((

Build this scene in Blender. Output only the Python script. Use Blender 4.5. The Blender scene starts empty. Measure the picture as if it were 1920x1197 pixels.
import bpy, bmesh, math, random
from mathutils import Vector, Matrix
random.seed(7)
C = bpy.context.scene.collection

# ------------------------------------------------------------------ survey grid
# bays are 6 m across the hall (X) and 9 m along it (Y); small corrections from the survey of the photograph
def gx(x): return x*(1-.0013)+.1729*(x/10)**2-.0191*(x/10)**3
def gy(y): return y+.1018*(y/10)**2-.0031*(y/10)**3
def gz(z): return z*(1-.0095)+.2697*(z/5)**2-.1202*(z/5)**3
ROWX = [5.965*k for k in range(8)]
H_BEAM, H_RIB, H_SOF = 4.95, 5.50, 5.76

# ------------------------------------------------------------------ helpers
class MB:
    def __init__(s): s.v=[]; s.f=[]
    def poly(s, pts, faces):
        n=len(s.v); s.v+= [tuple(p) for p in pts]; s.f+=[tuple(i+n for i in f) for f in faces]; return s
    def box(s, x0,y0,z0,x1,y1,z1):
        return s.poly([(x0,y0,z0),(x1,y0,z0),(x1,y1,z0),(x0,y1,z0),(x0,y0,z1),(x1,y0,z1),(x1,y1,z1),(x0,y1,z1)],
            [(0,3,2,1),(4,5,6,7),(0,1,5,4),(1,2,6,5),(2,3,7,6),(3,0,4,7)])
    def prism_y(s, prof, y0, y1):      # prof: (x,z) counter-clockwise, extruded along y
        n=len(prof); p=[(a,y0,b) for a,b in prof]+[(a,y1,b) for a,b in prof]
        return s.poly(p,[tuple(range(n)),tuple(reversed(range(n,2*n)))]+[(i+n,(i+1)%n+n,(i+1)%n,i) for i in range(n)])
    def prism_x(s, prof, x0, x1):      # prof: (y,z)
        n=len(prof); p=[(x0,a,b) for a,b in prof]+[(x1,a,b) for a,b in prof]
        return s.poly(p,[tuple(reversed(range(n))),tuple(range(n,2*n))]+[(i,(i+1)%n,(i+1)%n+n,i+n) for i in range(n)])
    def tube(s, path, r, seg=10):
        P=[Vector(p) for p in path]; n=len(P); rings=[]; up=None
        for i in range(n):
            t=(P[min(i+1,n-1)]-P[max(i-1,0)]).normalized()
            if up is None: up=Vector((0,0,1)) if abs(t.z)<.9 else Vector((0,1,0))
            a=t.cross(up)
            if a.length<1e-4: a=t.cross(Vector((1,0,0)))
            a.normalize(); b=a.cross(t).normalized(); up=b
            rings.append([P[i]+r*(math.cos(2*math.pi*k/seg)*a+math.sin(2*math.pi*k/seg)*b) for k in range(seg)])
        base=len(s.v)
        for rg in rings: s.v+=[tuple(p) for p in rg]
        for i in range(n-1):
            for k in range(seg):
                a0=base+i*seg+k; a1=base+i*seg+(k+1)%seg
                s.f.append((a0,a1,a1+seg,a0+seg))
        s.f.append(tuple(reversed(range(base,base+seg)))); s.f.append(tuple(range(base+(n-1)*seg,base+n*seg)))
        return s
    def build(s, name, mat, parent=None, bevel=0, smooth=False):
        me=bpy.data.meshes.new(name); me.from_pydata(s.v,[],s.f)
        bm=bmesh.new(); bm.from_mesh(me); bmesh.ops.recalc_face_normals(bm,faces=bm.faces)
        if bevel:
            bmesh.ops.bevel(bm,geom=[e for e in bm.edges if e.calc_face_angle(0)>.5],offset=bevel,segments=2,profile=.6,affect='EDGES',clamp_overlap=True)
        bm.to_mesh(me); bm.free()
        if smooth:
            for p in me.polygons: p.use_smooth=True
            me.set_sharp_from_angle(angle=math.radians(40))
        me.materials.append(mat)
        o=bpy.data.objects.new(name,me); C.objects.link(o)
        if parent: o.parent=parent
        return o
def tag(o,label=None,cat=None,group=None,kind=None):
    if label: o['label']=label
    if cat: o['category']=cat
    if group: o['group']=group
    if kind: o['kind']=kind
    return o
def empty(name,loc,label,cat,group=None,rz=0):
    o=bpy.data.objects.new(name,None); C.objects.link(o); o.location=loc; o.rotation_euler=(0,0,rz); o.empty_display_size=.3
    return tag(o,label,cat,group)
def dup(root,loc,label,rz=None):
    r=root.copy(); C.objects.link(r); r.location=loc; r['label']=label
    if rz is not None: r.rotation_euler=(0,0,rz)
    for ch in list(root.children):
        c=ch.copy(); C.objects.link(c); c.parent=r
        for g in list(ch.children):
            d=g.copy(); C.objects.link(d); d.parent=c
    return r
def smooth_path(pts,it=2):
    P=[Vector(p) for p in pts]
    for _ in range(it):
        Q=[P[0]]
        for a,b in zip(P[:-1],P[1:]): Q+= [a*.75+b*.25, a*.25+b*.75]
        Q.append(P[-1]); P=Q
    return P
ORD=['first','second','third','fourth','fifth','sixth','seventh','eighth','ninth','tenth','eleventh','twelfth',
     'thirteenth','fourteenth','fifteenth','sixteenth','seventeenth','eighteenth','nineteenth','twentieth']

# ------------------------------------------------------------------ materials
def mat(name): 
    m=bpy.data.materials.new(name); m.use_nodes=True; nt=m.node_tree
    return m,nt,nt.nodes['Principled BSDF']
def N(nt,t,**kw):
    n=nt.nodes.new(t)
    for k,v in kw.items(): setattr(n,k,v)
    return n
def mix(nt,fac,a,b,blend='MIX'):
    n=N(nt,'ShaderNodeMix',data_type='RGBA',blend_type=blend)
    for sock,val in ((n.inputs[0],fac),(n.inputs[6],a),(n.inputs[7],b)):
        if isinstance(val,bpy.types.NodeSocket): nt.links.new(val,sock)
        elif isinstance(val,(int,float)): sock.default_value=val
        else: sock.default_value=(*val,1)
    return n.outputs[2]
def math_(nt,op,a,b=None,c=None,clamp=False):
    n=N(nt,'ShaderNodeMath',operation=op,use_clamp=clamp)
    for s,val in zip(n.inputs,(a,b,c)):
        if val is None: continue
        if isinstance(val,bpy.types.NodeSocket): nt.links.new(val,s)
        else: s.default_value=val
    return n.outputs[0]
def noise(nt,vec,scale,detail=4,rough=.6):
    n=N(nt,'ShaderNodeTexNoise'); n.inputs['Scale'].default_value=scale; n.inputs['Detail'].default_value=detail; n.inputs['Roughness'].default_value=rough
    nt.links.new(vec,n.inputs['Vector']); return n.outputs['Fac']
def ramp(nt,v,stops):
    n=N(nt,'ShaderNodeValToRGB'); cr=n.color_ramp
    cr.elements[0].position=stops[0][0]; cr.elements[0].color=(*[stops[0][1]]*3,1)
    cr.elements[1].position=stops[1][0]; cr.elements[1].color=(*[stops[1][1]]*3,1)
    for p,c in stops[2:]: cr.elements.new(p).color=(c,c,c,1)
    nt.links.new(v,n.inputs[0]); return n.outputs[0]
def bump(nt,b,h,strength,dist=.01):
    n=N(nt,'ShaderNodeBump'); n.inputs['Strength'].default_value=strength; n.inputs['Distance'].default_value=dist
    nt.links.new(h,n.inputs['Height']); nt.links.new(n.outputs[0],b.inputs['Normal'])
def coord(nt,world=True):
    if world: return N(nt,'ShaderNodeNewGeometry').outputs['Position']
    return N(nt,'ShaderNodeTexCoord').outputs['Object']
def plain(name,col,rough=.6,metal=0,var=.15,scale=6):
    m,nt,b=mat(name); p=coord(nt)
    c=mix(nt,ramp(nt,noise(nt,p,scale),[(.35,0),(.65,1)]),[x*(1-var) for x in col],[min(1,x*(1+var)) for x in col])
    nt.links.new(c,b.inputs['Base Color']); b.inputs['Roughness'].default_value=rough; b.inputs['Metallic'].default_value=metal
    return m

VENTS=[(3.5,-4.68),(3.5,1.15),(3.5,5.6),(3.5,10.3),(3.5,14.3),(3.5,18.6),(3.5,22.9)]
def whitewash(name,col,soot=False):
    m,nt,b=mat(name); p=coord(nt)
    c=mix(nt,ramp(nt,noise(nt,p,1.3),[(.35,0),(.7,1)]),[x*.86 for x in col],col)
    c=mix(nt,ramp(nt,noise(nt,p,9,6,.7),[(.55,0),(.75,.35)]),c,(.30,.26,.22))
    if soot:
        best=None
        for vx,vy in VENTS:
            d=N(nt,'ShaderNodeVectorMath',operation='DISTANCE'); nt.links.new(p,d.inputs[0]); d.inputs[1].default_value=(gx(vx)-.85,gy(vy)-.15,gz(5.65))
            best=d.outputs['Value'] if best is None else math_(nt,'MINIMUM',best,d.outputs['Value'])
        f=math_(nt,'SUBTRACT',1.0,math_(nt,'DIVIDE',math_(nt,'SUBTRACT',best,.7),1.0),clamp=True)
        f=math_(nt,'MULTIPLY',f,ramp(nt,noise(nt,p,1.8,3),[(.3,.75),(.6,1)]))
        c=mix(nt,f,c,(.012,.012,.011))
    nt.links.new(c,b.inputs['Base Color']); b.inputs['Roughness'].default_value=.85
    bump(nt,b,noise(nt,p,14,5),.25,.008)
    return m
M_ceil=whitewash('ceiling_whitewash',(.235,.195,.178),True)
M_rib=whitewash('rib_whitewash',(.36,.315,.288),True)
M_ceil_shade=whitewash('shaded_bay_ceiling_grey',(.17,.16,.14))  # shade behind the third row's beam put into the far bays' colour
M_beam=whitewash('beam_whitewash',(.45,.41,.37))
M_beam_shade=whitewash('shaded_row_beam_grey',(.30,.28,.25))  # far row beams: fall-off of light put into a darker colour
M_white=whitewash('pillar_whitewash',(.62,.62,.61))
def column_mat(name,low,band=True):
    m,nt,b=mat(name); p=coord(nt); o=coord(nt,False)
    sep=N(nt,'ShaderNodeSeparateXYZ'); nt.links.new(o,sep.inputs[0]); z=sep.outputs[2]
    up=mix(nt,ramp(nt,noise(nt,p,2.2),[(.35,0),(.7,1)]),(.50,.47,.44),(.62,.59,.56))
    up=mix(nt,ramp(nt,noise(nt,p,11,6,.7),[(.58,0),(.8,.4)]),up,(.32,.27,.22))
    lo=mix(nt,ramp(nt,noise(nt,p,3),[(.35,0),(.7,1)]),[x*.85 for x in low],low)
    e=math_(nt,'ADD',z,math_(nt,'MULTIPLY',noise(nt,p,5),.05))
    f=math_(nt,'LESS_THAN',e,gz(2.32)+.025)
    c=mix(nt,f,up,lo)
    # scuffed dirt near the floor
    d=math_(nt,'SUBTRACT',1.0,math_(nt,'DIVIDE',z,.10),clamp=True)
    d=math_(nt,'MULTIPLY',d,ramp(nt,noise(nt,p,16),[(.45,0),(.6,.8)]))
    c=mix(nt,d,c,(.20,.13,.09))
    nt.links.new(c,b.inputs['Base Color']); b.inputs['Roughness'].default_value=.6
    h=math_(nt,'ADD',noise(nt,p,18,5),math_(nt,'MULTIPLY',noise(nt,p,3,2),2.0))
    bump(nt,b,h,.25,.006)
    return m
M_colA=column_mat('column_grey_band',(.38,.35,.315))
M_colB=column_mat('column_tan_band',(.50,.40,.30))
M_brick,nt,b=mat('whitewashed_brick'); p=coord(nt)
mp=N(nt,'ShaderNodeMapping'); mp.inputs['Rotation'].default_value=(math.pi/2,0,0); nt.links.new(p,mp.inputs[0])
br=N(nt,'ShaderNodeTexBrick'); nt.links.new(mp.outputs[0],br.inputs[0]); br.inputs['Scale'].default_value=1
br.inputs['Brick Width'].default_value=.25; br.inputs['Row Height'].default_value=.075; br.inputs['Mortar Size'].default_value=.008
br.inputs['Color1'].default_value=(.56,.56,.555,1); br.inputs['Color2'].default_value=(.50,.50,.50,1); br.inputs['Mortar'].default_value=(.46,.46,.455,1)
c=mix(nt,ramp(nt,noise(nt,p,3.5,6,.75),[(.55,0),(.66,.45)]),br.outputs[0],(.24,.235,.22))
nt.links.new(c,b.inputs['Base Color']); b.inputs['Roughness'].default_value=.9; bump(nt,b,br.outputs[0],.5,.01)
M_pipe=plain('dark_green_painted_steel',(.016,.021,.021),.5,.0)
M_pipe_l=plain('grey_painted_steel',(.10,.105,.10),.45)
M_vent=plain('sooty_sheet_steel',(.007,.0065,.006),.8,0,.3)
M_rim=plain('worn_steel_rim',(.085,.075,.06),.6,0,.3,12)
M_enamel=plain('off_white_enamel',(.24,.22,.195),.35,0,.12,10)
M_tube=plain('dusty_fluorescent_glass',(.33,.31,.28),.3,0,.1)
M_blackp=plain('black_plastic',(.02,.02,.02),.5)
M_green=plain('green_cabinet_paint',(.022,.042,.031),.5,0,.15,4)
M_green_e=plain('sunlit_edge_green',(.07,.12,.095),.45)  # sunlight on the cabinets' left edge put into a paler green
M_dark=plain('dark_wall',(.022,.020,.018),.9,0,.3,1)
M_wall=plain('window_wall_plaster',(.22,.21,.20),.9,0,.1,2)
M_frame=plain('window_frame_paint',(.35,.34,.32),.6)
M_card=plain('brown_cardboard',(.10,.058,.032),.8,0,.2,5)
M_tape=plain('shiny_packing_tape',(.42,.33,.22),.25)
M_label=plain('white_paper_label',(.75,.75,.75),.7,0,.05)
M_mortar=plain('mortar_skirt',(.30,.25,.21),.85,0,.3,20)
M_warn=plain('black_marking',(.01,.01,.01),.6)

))

**REQUEST:**
Output exactly the lines above, from the one holding "M_dark=plain('dark_wall',(.022,.020,.018),.9,0,.3,1)" through the end of the data, including the first and last.

**ANSWER TO THIS TASK:**
M_dark=plain('dark_wall',(.022,.020,.018),.9,0,.3,1)
M_wall=plain('window_wall_plaster',(.22,.21,.20),.9,0,.1,2)
M_frame=plain('window_frame_paint',(.35,.34,.32),.6)
M_card=plain('brown_cardboard',(.10,.058,.032),.8,0,.2,5)
M_tape=plain('shiny_packing_tape',(.42,.33,.22),.25)
M_label=plain('white_paper_label',(.75,.75,.75),.7,0,.05)
M_mortar=plain('mortar_skirt',(.30,.25,.21),.85,0,.3,20)
M_warn=plain('black_marking',(.01,.01,.01),.6)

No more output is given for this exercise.